Problem: Please output every line of the material as it stands, without the pictures.

Source material:
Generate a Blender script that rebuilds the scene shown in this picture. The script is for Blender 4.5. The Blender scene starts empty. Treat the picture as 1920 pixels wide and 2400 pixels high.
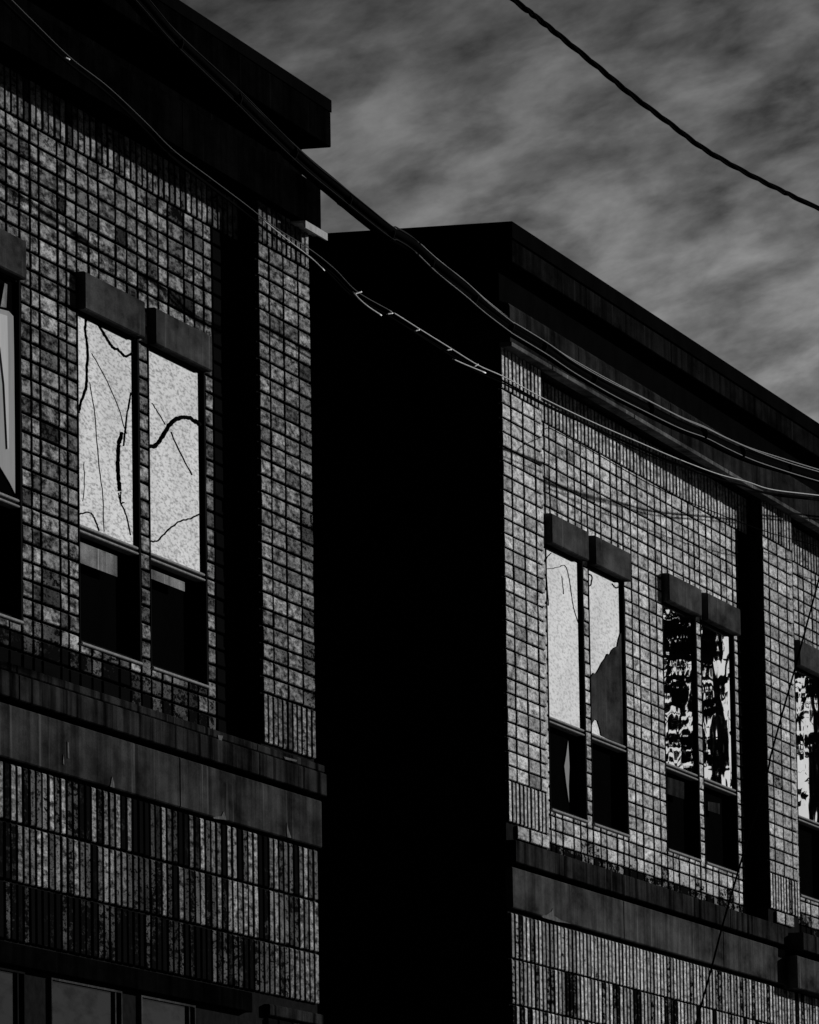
import bpy, math, random
from mathutils import Vector, Matrix, Quaternion
random.seed(11)
R = math.radians
scene = bpy.context.scene
col = scene.collection

# ------------------------------------------------------------------ camera frame
CAM = Vector((0.0, -8.77, 1.6))
FPX = 16088.84                      # focal length in pixels of the 1920 x 2400 photo
yaw, pit, rol = R(15.472609), R(7.835301), R(0.887865)
fw = Vector((math.cos(pit)*math.cos(yaw), math.cos(pit)*math.sin(yaw), math.sin(pit)))
rt = Vector((math.sin(yaw), -math.cos(yaw), 0)); dn = fw.cross(rt)
rt2 = rt*math.cos(rol) + dn*math.sin(rol); dn2 = dn*math.cos(rol) - rt*math.sin(rol)
def at(p, y):                        # photo point -> place on the upright plane at street offset y
    d = rt2*((p[0]-960)/FPX) + dn2*((p[1]-1200)/FPX) + fw
    return CAM + d*((y-CAM.y)/d.y)
def c1(x, y): return (x*.5565, y*.5565)
def c2(x, y): return (x*.4638, 600+y*.4638)
def r1(x, y): return (1120+x*.4638, 480+y*.4638)
def r2(x, y): return (1120+x*.4638, 1100+y*.4638)
def r3(x, y): return (1120+x*.4638, 1700+y*.4638)
def m4(x, y): return (600+x*.4174, 300+y*.4174)
def hh(x, y): return (x*.371, 500+y*.371)

cam = bpy.data.cameras.new('camera'); camo = bpy.data.objects.new('camera', cam); col.objects.link(camo)
camo.matrix_world = Matrix(((rt2.x, -dn2.x, -fw.x, CAM.x), (rt2.y, -dn2.y, -fw.y, CAM.y),
                            (rt2.z, -dn2.z, -fw.z, CAM.z), (0, 0, 0, 1)))
cam.sensor_fit = 'VERTICAL'; cam.sensor_height = 36.0; cam.lens = FPX/2400*36
cam.clip_start = .1; cam.clip_end = 4000
scene.camera = camo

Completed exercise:
Generate a Blender script that rebuilds the scene shown in this picture. The script is for Blender 4.5. The Blender scene starts empty. Treat the picture as 1920 pixels wide and 2400 pixels high.
import bpy, math, random
from mathutils import Vector, Matrix, Quaternion
random.seed(11)
R = math.radians
scene = bpy.context.scene
col = scene.collection

# ------------------------------------------------------------------ camera frame
CAM = Vector((0.0, -8.77, 1.6))
FPX = 16088.84                      # focal length in pixels of the 1920 x 2400 photo
yaw, pit, rol = R(15.472609), R(7.835301), R(0.887865)
fw = Vector((math.cos(pit)*math.cos(yaw), math.cos(pit)*math.sin(yaw), math.sin(pit)))
rt = Vector((math.sin(yaw), -math.cos(yaw), 0)); dn = fw.cross(rt)
rt2 = rt*math.cos(rol) + dn*math.sin(rol); dn2 = dn*math.cos(rol) - rt*math.sin(rol)
def at(p, y):                        # photo point -> place on the upright plane at street offset y
    d = rt2*((p[0]-960)/FPX) + dn2*((p[1]-1200)/FPX) + fw
    return CAM + d*((y-CAM.y)/d.y)
def c1(x, y): return (x*.5565, y*.5565)
def c2(x, y): return (x*.4638, 600+y*.4638)
def r1(x, y): return (1120+x*.4638, 480+y*.4638)
def r2(x, y): return (1120+x*.4638, 1100+y*.4638)
def r3(x, y): return (1120+x*.4638, 1700+y*.4638)
def m4(x, y): return (600+x*.4174, 300+y*.4174)
def hh(x, y): return (x*.371, 500+y*.371)

cam = bpy.data.cameras.new('camera'); camo = bpy.data.objects.new('camera', cam); col.objects.link(camo)
camo.matrix_world = Matrix(((rt2.x, -dn2.x, -fw.x, CAM.x), (rt2.y, -dn2.y, -fw.y, CAM.y),
                            (rt2.z, -dn2.z, -fw.z, CAM.z), (0, 0, 0, 1)))
cam.sensor_fit = 'VERTICAL'; cam.sensor_height = 36.0; cam.lens = FPX/2400*36
cam.clip_start = .1; cam.clip_end = 4000
scene.camera = camo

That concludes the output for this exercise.